Larry Berman: Can the U.S. economy re-accelerate? What does it mean for Fed policy and earnings?

Published: 

The seal of the Board of Governors of the United States Federal Reserve System is displayed in the ground at the Marriner S. Eccles Federal Reserve Board Building in Washington, Feb. 5, 2018. A Federal Reserve report Monday, May 8, 2023, showed that banks raised their lending standards for business and consumer loans in the aftermath of three large bank failures, a trend that could slow the economy in coming months. (AP Photo/Andrew Harnik, File)

The outlook for 2025 was pointed to a gentle slowdown in growth, but for a strong wealth effect with booming asset markets.

An agenda of disruptive policy change by the new administration shook the world economy in Q2 following the post election boost. At its worst moment, consensus growth expectations for the U.S. reached a low of 1.4 per cent in May. This was a drop of almost a full percentage point from the peak of 2.3 per cent in February, a significant downgrade in a short period of time.

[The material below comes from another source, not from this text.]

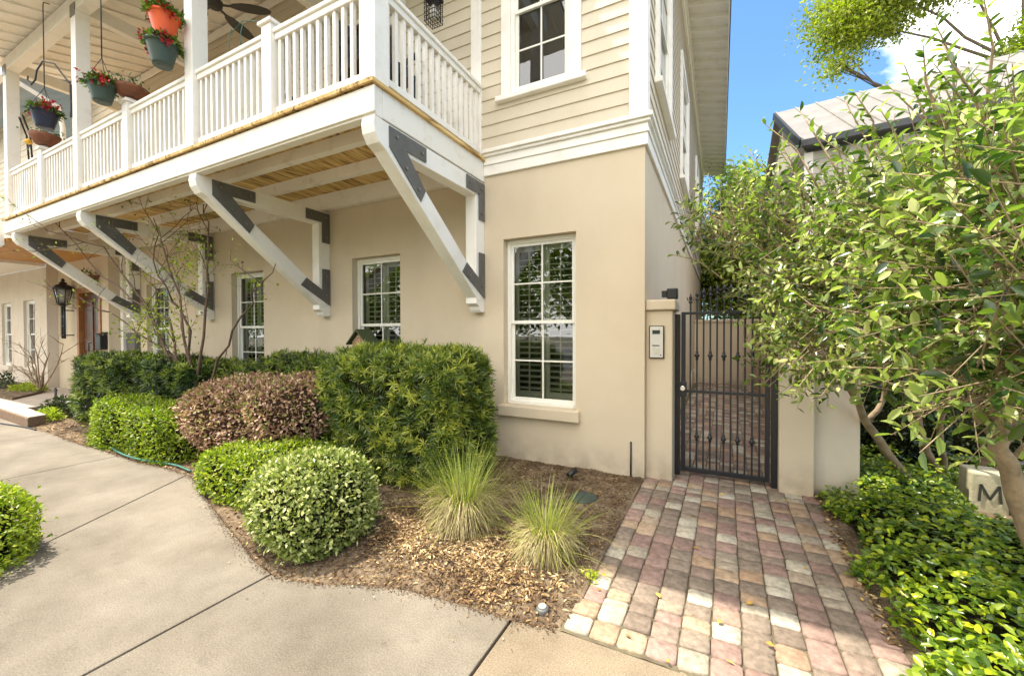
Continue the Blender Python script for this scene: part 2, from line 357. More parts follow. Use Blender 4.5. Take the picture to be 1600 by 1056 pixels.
class MB:
    """collects world-space geometry into one mesh object"""
    def __init__(s, O=(0, 0, 0), U=(1, 0, 0), N=(0, -1, 0)):
        s.v = []; s.f = []; s.mi = []; s.sm = []; s.cur = 0
        s.O = Vector(O); s.U = Vector(U).normalized(); s.N = Vector(N).normalized(); s.Z = Vector((0, 0, 1))
    def P(s, u, n, z): return s.O + s.U * u + s.N * n + s.Z * z
    def face(s, pts, smooth=False):
        b = len(s.v); s.v += [Vector(p) for p in pts]; s.f.append(tuple(range(b, b + len(pts)))); s.mi.append(s.cur); s.sm.append(smooth)
    def hexa(s, p):
        b = len(s.v); s.v += [Vector(q) for q in p]
        for q in ((3, 2, 1, 0), (4, 5, 6, 7), (0, 1, 5, 4), (1, 2, 6, 5), (2, 3, 7, 6), (3, 0, 4, 7)):
            s.f.append(tuple(b + i for i in q)); s.mi.append(s.cur); s.sm.append(False)
    def box(s, x0, x1, y0, y1, z0, z1):
        s.hexa([(x0, y0, z0), (x1, y0, z0), (x1, y1, z0), (x0, y1, z0), (x0, y0, z1), (x1, y0, z1), (x1, y1, z1), (x0, y1, z1)])
    def ubox(s, u0, u1, n0, n1, z0, z1):
        s.hexa([s.P(u0, n0, z0), s.P(u1, n0, z0), s.P(u1, n1, z0), s.P(u0, n1, z0), s.P(u0, n0, z1), s.P(u1, n0, z1), s.P(u1, n1, z1), s.P(u0, n1, z1)])
    def prism(s, poly, a, b):
        """poly: list of 3D points; extruded from offset a to offset b (vectors)"""
        a = Vector(a); b = Vector(b); n = len(poly); k = len(s.v)
        s.v += [Vector(p) + a for p in poly] + [Vector(p) + b for p in poly]
        s.f.append(tuple(range(k + n - 1, k - 1, -1))); s.f.append(tuple(range(k + n, k + 2 * n)))
        s.mi += [s.cur] * 2; s.sm += [False] * 2
        for i in range(n):
            j = (i + 1) % n
            s.f.append((k + i, k + j, k + n + j, k + n + i)); s.mi.append(s.cur); s.sm.append(False)
    def bar(s, p0, p1, w, h, up=(0, 0, 1)):
        p0 = Vector(p0); p1 = Vector(p1); d = (p1 - p0).normalized(); up = Vector(up)
        a = d.cross(up).normalized() * w / 2; b = a.cross(d).normalized() * h / 2
        s.hexa([p0 - a - b, p0 + a - b, p0 + a + b, p0 - a + b, p1 - a - b, p1 + a - b, p1 + a + b, p1 - a + b])
    def tube(s, pts, r, seg=6, cap=True):
        pts = [Vector(p) for p in pts]; rs = r if isinstance(r, (list, tuple)) else [r] * len(pts)
        k = len(s.v); prev = None
        for i, p in enumerate(pts):
            d = (pts[min(i + 1, len(pts) - 1)] - pts[max(i - 1, 0)])
            d = d.normalized() if d.length > 1e-9 else Vector((0, 0, 1))
            if prev is None:
                a = d.cross(Vector((0.123, 0.7, 0.3))).normalized()
            else:
                a = (prev - d * prev.dot(d)); a = a.normalized() if a.length > 1e-6 else d.orthogonal().normalized()
            prev = a; b = d.cross(a)
            for j in range(seg):
                t = 2 * math.pi * j / seg
                s.v.append(p + (a * math.cos(t) + b * math.sin(t)) * rs[i])
        for i in range(len(pts) - 1):
            for j in range(seg):
                q = (k + i * seg + j, k + i * seg + (j + 1) % seg, k + (i + 1) * seg + (j + 1) % seg, k + (i + 1) * seg + j)
                s.f.append(q); s.mi.append(s.cur); s.sm.append(True)
        if cap:
            s.f.append(tuple(k + j for j in range(seg - 1, -1, -1))); s.f.append(tuple(k + (len(pts) - 1) * seg + j for j in range(seg)))
            s.mi += [s.cur] * 2; s.sm += [False] * 2
    def lathe(s, c, prof, seg=20, axis=None):
        """prof: list of (r, z) from bottom to top"""
        c = Vector(c); k = len(s.v)
        for r, z in prof:
            for j in range(seg):
                t = 2 * math.pi * j / seg
                s.v.append(c + Vector((r * math.cos(t), r * math.sin(t), z)))
        for i in range(len(prof) - 1):
            for j in range(seg):
                s.f.append((k + i * seg + j, k + i * seg + (j + 1) % seg, k + (i + 1) * seg + (j + 1) % seg, k + (i + 1) * seg + j)); s.mi.append(s.cur); s.sm.append(True)
        s.f.append(tuple(k + j for j in range(seg - 1, -1, -1))); s.mi.append(s.cur); s.sm.append(False)
        s.f.append(tuple(k + (len(prof) - 1) * seg + j for j in range(seg))); s.mi.append(s.cur); s.sm.append(False)
    def build(s, name, m, parent=None, bevel=0.0, label=None):
        me = bpy.data.meshes.new(name)
        L = wloc(parent) if parent is not None else Vector((0, 0, 0))
        me.from_pydata([tuple(v - L) for v in s.v], [], s.f)
        for x in (m if isinstance(m, (list, tuple)) else [m]): me.materials.append(x)
        me.polygons.foreach_set('material_index', s.mi)
        me.polygons.foreach_set('use_smooth', s.sm)
        me.update()
        o = bpy.data.objects.new(name, me); COL.objects.link(o)
        if parent is not None: o.parent = parent
        if bevel > 0:
            b = o.modifiers.new('bevel', 'BEVEL'); b.width = bevel; b.segments = 2; b.limit_method = 'ANGLE'; b.angle_limit = R(40)
        if label: o['label'] = label
        return o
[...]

Since peak pessimism in May, economic indicators have stabilized and, more surprisingly, some gauges even point to an acceleration in activity. The “GDP Now” is an informative real-time, model-based “nowcast” produced by the Federal Reserve Bank of Atlanta, which delivers a running estimate of real GDP growth in the current quarter for the U.S. economy. It leverages a large set of high-frequency indicators, from key economic sectors, and is therefore a representative summary of economic conditions. The latest available estimate points to an annualized growth rate of almost 4 per cent in Q3-2025, a significant re-acceleration in activity relative to the 0.6 per cent contraction in Q1-2025.

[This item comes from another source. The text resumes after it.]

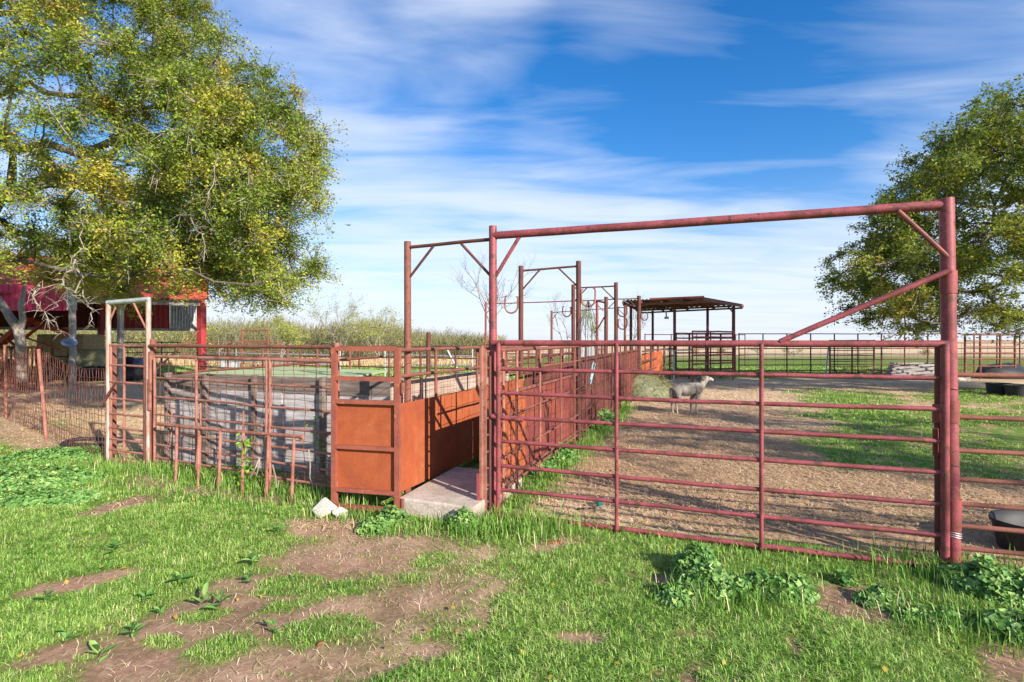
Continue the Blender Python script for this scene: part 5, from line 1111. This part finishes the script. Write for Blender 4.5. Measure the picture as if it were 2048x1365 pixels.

This is causing some on the Federal Open Market Committee (FOMC) to question the path of future rate cuts. They do not want to see inflation accelerate that we often see with above trend growth.

Berman's call

Household consumption is providing a strong boost to U.S. real GDP growth, underpinned by the combination of resilient, even if deteriorating, employment, record household net wealth, and adequate access to credit. Consumption represents close to 70 per cent of GDP and is therefore a major driver of economic growth. Retail sales adjusted for inflation, a useful gauge of consumption strength, accelerated to 1.7 per cent year-over-year according to the latest prints, significantly above the average of -0.3 per cent from last year.

The chart below highlights the wealth effect that is translating into consumption. Interestingly enough, consumer confidence surveyed is very weak. Something certainly does not add up.

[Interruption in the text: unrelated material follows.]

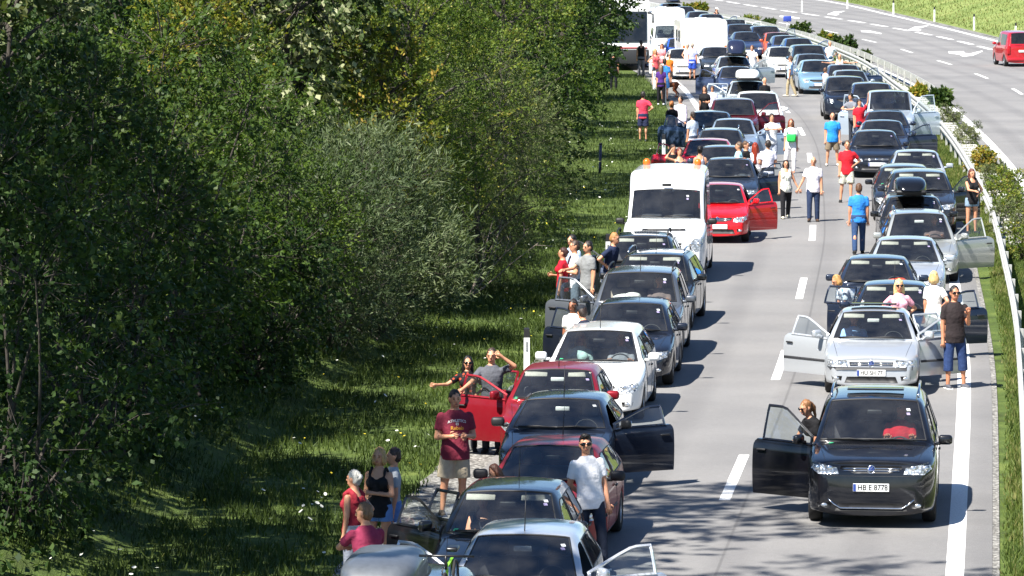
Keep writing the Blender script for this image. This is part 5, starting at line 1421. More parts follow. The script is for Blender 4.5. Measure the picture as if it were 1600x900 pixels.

Networth of US Households Source: Federal Reserve System

Even as job gains have slowed, the unemployment rate at 4.3 per cent remains in the range of balanced and full employment, and earnings have steadily grown in real terms, outpacing inflation. This helps to keep aggregate household incomes strong.

At the same time, a positive wealth effect from rising stock markets has bolstered spending capacity. Directly and indirectly held equity represents 35 per cent of household net wealth, and 14 per cent year-to-date growth in major indices have a significant impact on wealth, providing a positive effect that bolsters consumption sentiment.

Borrowing channels also remain dynamic, with total household credit growing USD 352 Bn in the first two quarters and continuing to support expenditures this quarter. Together, these factors are contributing to maintain household consumption as the key driver of real GDP momentum, accounting for 2/3 of real GDP growth expected for this quarter.

Business investment is showing a strong performance as well, on the back of favourable financial conditions, fiscal incentives, and technology and AI-related capital expenditures. The latest data releases have shown accelerating growth in “core capital goods orders,” a timely and representative signal of private-sector capital expenditures (“capex”). This measure tracks non-defence capital goods and excludes aircraft orders, which are typically sensitive to irregular procurements, and are therefore noisier. In recent months, this indicator is growing at a rate of close to 4 per cent in annual terms, a remarkable acceleration from the 0.9 per cent average contraction last year.

Retail Sales Adjusted for Inflation

Several factors are contributing to investment growth. Demand for equipment and technology is surging, as firms continue to invest to support productivity and AI-related expansion. Policy incentives, such as the CHIPS Act, the Inflation Reduction Act, and infrastructure programs are spurring construction of semiconductor facilities, factories, and clean energy projects. Additionally, healthy corporate profits and high expected returns on invested capital give businesses the means and the incentives to move forward with long-term projects. Taken together, these investment trends are contributing to an acceleration of economic growth.

All in all, a reacceleration of the US economy is taking place on the back of strong momentum in consumption and private investment. With forecasts for 2026 now in focus, many are considering an even higher pace of earnings growth. So far the few forecasts in EPS for the S&P 500 for 2026 are in the US$300 to US$310 range with US$267 the expectation for 2025. With this emerging outlook, it makes sense for the FOMC to pause on rate cuts until we see what Q1 is going to look like.

The U.S. stock market should pause the rally for now.